What this task involves:
Copy every line of the material below word for word.

[Scripts that build scenes]
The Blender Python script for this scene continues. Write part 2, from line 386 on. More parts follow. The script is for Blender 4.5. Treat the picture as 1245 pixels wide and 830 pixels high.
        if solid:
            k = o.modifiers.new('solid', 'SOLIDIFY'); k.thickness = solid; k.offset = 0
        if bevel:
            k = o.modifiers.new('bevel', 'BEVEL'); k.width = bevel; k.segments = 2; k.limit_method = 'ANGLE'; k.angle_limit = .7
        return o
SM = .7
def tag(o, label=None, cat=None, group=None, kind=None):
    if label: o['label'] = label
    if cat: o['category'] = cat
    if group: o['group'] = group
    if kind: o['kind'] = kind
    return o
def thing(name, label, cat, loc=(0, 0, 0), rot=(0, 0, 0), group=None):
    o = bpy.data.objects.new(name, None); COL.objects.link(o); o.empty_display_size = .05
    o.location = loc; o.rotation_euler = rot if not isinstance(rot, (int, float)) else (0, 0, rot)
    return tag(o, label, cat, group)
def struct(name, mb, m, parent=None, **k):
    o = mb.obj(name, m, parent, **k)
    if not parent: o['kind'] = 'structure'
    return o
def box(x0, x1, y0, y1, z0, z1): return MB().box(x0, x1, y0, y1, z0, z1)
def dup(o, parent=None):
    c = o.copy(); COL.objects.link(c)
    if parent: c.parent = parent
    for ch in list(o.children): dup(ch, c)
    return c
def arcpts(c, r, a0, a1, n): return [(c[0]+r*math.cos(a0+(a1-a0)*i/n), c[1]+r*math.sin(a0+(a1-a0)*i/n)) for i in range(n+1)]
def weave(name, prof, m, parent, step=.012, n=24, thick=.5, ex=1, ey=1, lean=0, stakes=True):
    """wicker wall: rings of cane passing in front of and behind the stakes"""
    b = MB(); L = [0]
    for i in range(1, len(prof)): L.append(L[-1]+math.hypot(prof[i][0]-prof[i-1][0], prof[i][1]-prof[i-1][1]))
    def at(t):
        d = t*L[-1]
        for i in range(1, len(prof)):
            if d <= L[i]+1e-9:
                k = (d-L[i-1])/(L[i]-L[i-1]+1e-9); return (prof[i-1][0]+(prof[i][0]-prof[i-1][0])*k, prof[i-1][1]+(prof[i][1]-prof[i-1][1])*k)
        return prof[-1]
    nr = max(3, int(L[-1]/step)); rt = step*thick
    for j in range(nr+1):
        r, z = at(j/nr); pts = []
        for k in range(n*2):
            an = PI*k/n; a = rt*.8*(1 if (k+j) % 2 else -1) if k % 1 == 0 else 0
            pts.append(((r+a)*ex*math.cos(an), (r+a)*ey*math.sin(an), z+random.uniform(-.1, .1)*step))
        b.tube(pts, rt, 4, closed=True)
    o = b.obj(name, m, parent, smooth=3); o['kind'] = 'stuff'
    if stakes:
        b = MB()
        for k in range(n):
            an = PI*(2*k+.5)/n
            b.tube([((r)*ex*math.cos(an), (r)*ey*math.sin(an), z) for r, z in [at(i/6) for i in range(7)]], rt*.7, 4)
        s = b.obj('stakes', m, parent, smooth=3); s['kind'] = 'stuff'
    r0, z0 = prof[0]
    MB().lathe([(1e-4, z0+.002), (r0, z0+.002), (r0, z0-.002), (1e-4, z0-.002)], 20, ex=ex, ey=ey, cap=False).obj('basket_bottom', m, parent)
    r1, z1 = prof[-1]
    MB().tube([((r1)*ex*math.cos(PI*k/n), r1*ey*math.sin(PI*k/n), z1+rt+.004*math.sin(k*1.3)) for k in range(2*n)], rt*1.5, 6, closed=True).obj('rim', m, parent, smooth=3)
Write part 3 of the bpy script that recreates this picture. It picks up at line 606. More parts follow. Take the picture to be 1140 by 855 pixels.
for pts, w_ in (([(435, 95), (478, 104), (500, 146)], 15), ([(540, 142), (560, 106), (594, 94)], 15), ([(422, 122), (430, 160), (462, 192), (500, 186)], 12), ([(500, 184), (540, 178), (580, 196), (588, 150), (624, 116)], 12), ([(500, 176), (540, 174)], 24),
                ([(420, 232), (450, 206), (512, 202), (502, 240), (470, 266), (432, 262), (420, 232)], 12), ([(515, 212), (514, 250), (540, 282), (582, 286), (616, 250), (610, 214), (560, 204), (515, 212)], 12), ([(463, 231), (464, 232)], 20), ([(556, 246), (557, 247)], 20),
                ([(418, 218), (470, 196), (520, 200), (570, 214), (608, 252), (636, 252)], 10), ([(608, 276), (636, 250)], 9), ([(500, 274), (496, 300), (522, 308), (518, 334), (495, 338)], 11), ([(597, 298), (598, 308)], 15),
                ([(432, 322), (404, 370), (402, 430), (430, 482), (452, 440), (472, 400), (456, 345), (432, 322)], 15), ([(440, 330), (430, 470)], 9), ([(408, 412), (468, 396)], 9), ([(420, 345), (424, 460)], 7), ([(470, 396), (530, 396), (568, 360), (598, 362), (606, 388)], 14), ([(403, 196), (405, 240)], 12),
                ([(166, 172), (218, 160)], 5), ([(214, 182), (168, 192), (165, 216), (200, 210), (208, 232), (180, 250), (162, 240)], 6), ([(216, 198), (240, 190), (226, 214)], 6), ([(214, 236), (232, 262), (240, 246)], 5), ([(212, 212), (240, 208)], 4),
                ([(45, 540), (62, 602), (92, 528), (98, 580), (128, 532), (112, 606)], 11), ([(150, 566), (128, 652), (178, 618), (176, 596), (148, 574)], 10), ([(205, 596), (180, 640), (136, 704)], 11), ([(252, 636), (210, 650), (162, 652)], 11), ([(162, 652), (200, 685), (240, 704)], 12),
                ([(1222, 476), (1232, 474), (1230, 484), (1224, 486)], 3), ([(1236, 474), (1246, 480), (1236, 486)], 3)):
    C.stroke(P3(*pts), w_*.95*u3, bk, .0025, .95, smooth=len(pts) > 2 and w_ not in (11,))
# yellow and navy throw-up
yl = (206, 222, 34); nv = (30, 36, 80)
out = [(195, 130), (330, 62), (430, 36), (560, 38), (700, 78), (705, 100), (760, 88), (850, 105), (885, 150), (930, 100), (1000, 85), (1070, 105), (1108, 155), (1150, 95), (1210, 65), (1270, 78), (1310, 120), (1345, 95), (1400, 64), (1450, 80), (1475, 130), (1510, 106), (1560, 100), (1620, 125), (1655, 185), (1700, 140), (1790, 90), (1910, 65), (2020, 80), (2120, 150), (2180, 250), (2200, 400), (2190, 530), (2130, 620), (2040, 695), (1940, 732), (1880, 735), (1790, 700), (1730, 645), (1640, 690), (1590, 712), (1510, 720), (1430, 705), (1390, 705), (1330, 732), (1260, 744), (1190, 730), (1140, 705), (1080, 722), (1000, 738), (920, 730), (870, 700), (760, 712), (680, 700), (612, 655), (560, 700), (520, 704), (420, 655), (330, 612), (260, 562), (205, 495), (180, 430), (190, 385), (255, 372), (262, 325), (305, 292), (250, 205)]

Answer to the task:
The Blender Python script for this scene continues. Write part 2, from line 386 on. More parts follow. The script is for Blender 4.5. Treat the picture as 1245 pixels wide and 830 pixels high.
        if solid:
            k = o.modifiers.new('solid', 'SOLIDIFY'); k.thickness = solid; k.offset = 0
        if bevel:
            k = o.modifiers.new('bevel', 'BEVEL'); k.width = bevel; k.segments = 2; k.limit_method = 'ANGLE'; k.angle_limit = .7
        return o
SM = .7
def tag(o, label=None, cat=None, group=None, kind=None):
    if label: o['label'] = label
    if cat: o['category'] = cat
    if group: o['group'] = group
    if kind: o['kind'] = kind
    return o
def thing(name, label, cat, loc=(0, 0, 0), rot=(0, 0, 0), group=None):
    o = bpy.data.objects.new(name, None); COL.objects.link(o); o.empty_display_size = .05
    o.location = loc; o.rotation_euler = rot if not isinstance(rot, (int, float)) else (0, 0, rot)
    return tag(o, label, cat, group)
def struct(name, mb, m, parent=None, **k):
    o = mb.obj(name, m, parent, **k)
    if not parent: o['kind'] = 'structure'
    return o
def box(x0, x1, y0, y1, z0, z1): return MB().box(x0, x1, y0, y1, z0, z1)
def dup(o, parent=None):
    c = o.copy(); COL.objects.link(c)
    if parent: c.parent = parent
    for ch in list(o.children): dup(ch, c)
    return c
def arcpts(c, r, a0, a1, n): return [(c[0]+r*math.cos(a0+(a1-a0)*i/n), c[1]+r*math.sin(a0+(a1-a0)*i/n)) for i in range(n+1)]
def weave(name, prof, m, parent, step=.012, n=24, thick=.5, ex=1, ey=1, lean=0, stakes=True):
    """wicker wall: rings of cane passing in front of and behind the stakes"""
    b = MB(); L = [0]
    for i in range(1, len(prof)): L.append(L[-1]+math.hypot(prof[i][0]-prof[i-1][0], prof[i][1]-prof[i-1][1]))
    def at(t):
        d = t*L[-1]
        for i in range(1, len(prof)):
            if d <= L[i]+1e-9:
                k = (d-L[i-1])/(L[i]-L[i-1]+1e-9); return (prof[i-1][0]+(prof[i][0]-prof[i-1][0])*k, prof[i-1][1]+(prof[i][1]-prof[i-1][1])*k)
        return prof[-1]
    nr = max(3, int(L[-1]/step)); rt = step*thick
    for j in range(nr+1):
        r, z = at(j/nr); pts = []
        for k in range(n*2):
            an = PI*k/n; a = rt*.8*(1 if (k+j) % 2 else -1) if k % 1 == 0 else 0
            pts.append(((r+a)*ex*math.cos(an), (r+a)*ey*math.sin(an), z+random.uniform(-.1, .1)*step))
        b.tube(pts, rt, 4, closed=True)
    o = b.obj(name, m, parent, smooth=3); o['kind'] = 'stuff'
    if stakes:
        b = MB()
        for k in range(n):
            an = PI*(2*k+.5)/n
            b.tube([((r)*ex*math.cos(an), (r)*ey*math.sin(an), z) for r, z in [at(i/6) for i in range(7)]], rt*.7, 4)
        s = b.obj('stakes', m, parent, smooth=3); s['kind'] = 'stuff'
    r0, z0 = prof[0]
    MB().lathe([(1e-4, z0+.002), (r0, z0+.002), (r0, z0-.002), (1e-4, z0-.002)], 20, ex=ex, ey=ey, cap=False).obj('basket_bottom', m, parent)
    r1, z1 = prof[-1]
    MB().tube([((r1)*ex*math.cos(PI*k/n), r1*ey*math.sin(PI*k/n), z1+rt+.004*math.sin(k*1.3)) for k in range(2*n)], rt*1.5, 6, closed=True).obj('rim', m, parent, smooth=3)
Write part 3 of the bpy script that recreates this picture. It picks up at line 606. More parts follow. Take the picture to be 1140 by 855 pixels.
for pts, w_ in (([(435, 95), (478, 104), (500, 146)], 15), ([(540, 142), (560, 106), (594, 94)], 15), ([(422, 122), (430, 160), (462, 192), (500, 186)], 12), ([(500, 184), (540, 178), (580, 196), (588, 150), (624, 116)], 12), ([(500, 176), (540, 174)], 24),
                ([(420, 232), (450, 206), (512, 202), (502, 240), (470, 266), (432, 262), (420, 232)], 12), ([(515, 212), (514, 250), (540, 282), (582, 286), (616, 250), (610, 214), (560, 204), (515, 212)], 12), ([(463, 231), (464, 232)], 20), ([(556, 246), (557, 247)], 20),
                ([(418, 218), (470, 196), (520, 200), (570, 214), (608, 252), (636, 252)], 10), ([(608, 276), (636, 250)], 9), ([(500, 274), (496, 300), (522, 308), (518, 334), (495, 338)], 11), ([(597, 298), (598, 308)], 15),
                ([(432, 322), (404, 370), (402, 430), (430, 482), (452, 440), (472, 400), (456, 345), (432, 322)], 15), ([(440, 330), (430, 470)], 9), ([(408, 412), (468, 396)], 9), ([(420, 345), (424, 460)], 7), ([(470, 396), (530, 396), (568, 360), (598, 362), (606, 388)], 14), ([(403, 196), (405, 240)], 12),
                ([(166, 172), (218, 160)], 5), ([(214, 182), (168, 192), (165, 216), (200, 210), (208, 232), (180, 250), (162, 240)], 6), ([(216, 198), (240, 190), (226, 214)], 6), ([(214, 236), (232, 262), (240, 246)], 5), ([(212, 212), (240, 208)], 4),
                ([(45, 540), (62, 602), (92, 528), (98, 580), (128, 532), (112, 606)], 11), ([(150, 566), (128, 652), (178, 618), (176, 596), (148, 574)], 10), ([(205, 596), (180, 640), (136, 704)], 11), ([(252, 636), (210, 650), (162, 652)], 11), ([(162, 652), (200, 685), (240, 704)], 12),
                ([(1222, 476), (1232, 474), (1230, 484), (1224, 486)], 3), ([(1236, 474), (1246, 480), (1236, 486)], 3)):
    C.stroke(P3(*pts), w_*.95*u3, bk, .0025, .95, smooth=len(pts) > 2 and w_ not in (11,))
# yellow and navy throw-up
yl = (206, 222, 34); nv = (30, 36, 80)
out = [(195, 130), (330, 62), (430, 36), (560, 38), (700, 78), (705, 100), (760, 88), (850, 105), (885, 150), (930, 100), (1000, 85), (1070, 105), (1108, 155), (1150, 95), (1210, 65), (1270, 78), (1310, 120), (1345, 95), (1400, 64), (1450, 80), (1475, 130), (1510, 106), (1560, 100), (1620, 125), (1655, 185), (1700, 140), (1790, 90), (1910, 65), (2020, 80), (2120, 150), (2180, 250), (2200, 400), (2190, 530), (2130, 620), (2040, 695), (1940, 732), (1880, 735), (1790, 700), (1730, 645), (1640, 690), (1590, 712), (1510, 720), (1430, 705), (1390, 705), (1330, 732), (1260, 744), (1190, 730), (1140, 705), (1080, 722), (1000, 738), (920, 730), (870, 700), (760, 712), (680, 700), (612, 655), (560, 700), (520, 704), (420, 655), (330, 612), (260, 562), (205, 495), (180, 430), (190, 385), (255, 372), (262, 325), (305, 292), (250, 205)]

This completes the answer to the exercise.